Nurturing Relationships
Healthy relationships are an important part of our lives, part of having a healthy relationship is having boundaries in place, such as;
Physical boundaries: your body and space, you have the right to autonomy over your body and personal space. No one has the right to touch you or invade your personal space without your express permission.
Emotional/intellectual boundaries: Emotional boundaries are about refusing to discuss topics you find inappropriate, or letting people emotionally dump on you or let other dismiss your emotions. Intellectual boundaries are not talking to people who belittle you and also means respecting others - even if we don’t agree with their opinions.
This is about feeling safe to express our own opinions, so long as they do not infringe on the literal safety of others.
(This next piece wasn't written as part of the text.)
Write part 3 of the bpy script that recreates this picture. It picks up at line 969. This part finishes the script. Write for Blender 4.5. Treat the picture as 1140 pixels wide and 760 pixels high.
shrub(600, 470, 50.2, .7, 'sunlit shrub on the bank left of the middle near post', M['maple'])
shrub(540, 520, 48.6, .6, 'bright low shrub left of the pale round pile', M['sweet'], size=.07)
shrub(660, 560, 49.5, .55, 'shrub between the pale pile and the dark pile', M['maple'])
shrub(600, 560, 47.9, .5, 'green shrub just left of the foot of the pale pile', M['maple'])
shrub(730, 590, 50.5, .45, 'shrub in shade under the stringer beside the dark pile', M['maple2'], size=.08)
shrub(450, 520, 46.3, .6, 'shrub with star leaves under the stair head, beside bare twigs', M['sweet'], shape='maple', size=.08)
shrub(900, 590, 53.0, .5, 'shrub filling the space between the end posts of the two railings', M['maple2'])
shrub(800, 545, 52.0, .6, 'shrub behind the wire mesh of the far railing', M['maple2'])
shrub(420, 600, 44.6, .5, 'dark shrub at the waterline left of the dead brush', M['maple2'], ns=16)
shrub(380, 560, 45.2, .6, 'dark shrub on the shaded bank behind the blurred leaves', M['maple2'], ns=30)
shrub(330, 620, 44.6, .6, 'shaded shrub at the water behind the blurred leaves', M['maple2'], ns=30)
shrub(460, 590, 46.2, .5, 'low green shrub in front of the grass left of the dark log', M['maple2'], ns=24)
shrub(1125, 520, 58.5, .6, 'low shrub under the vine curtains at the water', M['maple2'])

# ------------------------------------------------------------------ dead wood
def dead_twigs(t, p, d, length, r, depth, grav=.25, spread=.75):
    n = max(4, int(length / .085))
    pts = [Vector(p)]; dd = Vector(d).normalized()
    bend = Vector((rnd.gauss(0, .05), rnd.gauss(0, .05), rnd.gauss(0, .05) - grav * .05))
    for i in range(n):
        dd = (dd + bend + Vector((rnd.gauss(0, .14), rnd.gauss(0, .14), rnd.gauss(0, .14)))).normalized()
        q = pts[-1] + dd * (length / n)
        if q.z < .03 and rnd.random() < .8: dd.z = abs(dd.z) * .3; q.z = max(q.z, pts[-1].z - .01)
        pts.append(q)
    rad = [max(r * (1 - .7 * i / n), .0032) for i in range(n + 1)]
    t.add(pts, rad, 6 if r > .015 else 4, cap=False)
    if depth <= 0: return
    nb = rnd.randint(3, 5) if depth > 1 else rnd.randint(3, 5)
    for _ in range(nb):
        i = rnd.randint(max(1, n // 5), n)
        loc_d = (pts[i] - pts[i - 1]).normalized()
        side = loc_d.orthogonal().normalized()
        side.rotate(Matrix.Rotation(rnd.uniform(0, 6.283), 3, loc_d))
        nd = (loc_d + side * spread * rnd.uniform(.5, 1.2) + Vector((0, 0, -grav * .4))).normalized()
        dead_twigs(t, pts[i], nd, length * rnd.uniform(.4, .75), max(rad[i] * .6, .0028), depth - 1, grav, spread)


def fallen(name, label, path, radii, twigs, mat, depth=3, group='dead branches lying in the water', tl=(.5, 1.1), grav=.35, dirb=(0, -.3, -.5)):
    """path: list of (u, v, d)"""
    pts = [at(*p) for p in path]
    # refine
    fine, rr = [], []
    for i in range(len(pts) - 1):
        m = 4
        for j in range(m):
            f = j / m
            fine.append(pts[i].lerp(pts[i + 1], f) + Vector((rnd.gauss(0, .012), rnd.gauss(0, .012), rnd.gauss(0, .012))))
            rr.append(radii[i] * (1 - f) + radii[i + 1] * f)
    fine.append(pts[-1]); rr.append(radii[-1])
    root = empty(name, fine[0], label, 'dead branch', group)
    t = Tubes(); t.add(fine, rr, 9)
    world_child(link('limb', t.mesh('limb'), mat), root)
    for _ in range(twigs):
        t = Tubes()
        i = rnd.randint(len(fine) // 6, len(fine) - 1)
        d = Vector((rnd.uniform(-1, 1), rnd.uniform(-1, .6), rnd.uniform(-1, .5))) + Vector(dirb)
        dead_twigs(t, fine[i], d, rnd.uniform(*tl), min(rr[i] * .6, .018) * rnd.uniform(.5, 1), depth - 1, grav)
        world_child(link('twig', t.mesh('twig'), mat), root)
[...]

It means having an awareness of what an appropriate discussion is in the setting we are in.
Spiritual boundaries: Your beliefs. Being able to have your own view and opinion on beliefs/morals while also respecting that other’s opinions may be different.
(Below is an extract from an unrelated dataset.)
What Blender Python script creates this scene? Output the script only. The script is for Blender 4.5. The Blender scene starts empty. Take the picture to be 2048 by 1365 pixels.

Material boundaries: possessions/money. Some may find it uncomfortable discussing topics like money, earnings and expenditure, if this is the case, relay this to your partner.
Again, it is important to express your thoughts on these topics to ensure you are comfortable. When it comes to possessions, this boundary depends on your individual relationships. For example, you might let your parent borrow your caravan for the weekend, but not a friend who you rarely see.
Attachment
Attachment theory explains how innately we desire an emotional bond with a parent/caregiver. Depending on the nature of this bond i.e., caring, abusive or negligent, etc, this can impact our relationships and ability to bond with others in our later years.
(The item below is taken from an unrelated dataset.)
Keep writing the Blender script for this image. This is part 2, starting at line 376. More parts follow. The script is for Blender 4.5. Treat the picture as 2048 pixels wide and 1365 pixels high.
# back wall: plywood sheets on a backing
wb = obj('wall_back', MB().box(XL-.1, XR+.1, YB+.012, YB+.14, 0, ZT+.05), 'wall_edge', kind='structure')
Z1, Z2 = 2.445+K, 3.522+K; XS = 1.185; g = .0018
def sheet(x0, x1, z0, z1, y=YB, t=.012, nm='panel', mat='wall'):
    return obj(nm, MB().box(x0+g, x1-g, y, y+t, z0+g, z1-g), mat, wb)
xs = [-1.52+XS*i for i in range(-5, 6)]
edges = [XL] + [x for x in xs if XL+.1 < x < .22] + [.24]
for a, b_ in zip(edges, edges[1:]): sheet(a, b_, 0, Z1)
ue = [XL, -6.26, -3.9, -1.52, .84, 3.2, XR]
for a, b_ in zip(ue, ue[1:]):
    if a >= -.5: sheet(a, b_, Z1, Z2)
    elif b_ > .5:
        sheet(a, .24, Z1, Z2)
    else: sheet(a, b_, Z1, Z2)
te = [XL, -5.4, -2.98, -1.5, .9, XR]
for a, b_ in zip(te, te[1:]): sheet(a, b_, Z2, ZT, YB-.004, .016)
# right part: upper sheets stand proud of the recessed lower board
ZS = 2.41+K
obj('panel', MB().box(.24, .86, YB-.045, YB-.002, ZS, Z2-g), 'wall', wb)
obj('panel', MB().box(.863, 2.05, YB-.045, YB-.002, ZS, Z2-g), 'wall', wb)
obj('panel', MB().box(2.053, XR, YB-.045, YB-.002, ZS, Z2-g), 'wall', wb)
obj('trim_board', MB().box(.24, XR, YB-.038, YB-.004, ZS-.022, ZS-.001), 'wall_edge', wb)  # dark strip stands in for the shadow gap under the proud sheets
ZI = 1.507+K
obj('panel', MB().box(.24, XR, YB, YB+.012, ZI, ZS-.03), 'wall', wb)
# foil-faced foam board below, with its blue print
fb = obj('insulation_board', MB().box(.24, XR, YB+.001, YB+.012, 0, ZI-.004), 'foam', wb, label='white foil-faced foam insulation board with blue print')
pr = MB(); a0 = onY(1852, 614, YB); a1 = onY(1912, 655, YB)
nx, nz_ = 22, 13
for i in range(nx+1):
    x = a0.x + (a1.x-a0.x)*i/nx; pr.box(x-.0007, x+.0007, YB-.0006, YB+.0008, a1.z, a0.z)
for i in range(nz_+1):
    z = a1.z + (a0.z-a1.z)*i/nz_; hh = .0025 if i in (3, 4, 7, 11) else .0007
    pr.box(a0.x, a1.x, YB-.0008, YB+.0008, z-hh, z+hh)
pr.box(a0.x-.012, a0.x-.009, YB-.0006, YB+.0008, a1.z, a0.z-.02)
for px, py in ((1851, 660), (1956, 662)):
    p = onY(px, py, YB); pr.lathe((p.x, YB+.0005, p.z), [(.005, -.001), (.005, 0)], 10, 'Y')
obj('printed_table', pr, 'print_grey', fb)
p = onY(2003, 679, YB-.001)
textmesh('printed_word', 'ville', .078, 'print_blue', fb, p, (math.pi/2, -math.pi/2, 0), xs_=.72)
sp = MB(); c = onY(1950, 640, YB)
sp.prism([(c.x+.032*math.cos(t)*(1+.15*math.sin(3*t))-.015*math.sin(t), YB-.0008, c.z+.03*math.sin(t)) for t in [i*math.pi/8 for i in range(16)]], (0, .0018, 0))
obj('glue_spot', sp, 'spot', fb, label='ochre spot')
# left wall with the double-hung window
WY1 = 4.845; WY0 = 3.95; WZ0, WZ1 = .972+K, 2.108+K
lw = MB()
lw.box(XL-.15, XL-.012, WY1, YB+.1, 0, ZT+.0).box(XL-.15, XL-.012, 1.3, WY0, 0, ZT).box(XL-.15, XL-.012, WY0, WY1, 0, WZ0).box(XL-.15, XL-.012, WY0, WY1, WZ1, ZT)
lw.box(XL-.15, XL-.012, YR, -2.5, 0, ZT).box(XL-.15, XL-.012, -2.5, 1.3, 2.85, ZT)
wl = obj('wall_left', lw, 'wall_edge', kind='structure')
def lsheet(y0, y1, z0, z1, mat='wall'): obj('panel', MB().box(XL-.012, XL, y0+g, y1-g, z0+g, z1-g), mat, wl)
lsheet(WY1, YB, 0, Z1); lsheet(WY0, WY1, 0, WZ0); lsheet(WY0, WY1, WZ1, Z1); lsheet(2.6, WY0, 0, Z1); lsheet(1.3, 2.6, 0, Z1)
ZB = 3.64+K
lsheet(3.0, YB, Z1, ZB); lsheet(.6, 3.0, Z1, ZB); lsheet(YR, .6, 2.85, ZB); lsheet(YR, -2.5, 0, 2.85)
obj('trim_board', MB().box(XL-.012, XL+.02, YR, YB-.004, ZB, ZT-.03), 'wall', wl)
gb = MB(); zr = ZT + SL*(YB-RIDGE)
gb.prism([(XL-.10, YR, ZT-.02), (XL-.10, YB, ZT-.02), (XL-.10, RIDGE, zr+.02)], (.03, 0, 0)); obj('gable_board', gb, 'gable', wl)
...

Attachment theory explains how our emotional bond with our parents/caregivers impacts and affect our relationships in later life. There are 4 types of attachment styles;
Secure (in younger years) - needs wholly satisfied, feeling loved, cared for, and mostly happy. Those with a secure attachment style find it easy to make friendships and are more secure in themselves finding it easy to trust others and form romantic relationships.
Dismissive/avoidant (In younger years) - come from a neglectful home, feeling they can only trust themselves. People with a dismissive/avoidant attachment style are hesitant to get close to people, keeping people distant and fearing intimacy.
Anxious/pre-occupied (in younger years) - needs not always valued, doubting self and self-worth. People with an Anxious/preoccupied attachment style may have a fear of abandonment, and that their partner will leave them. Often they will require reassurance from relationships regularly.
Disorganised (In younger years) - Coming from an abusive home, and being emotionally numb. These people have a hard time forming meaningful relationships as they both feel a need to be loved and are wary of developing a romantic relationship.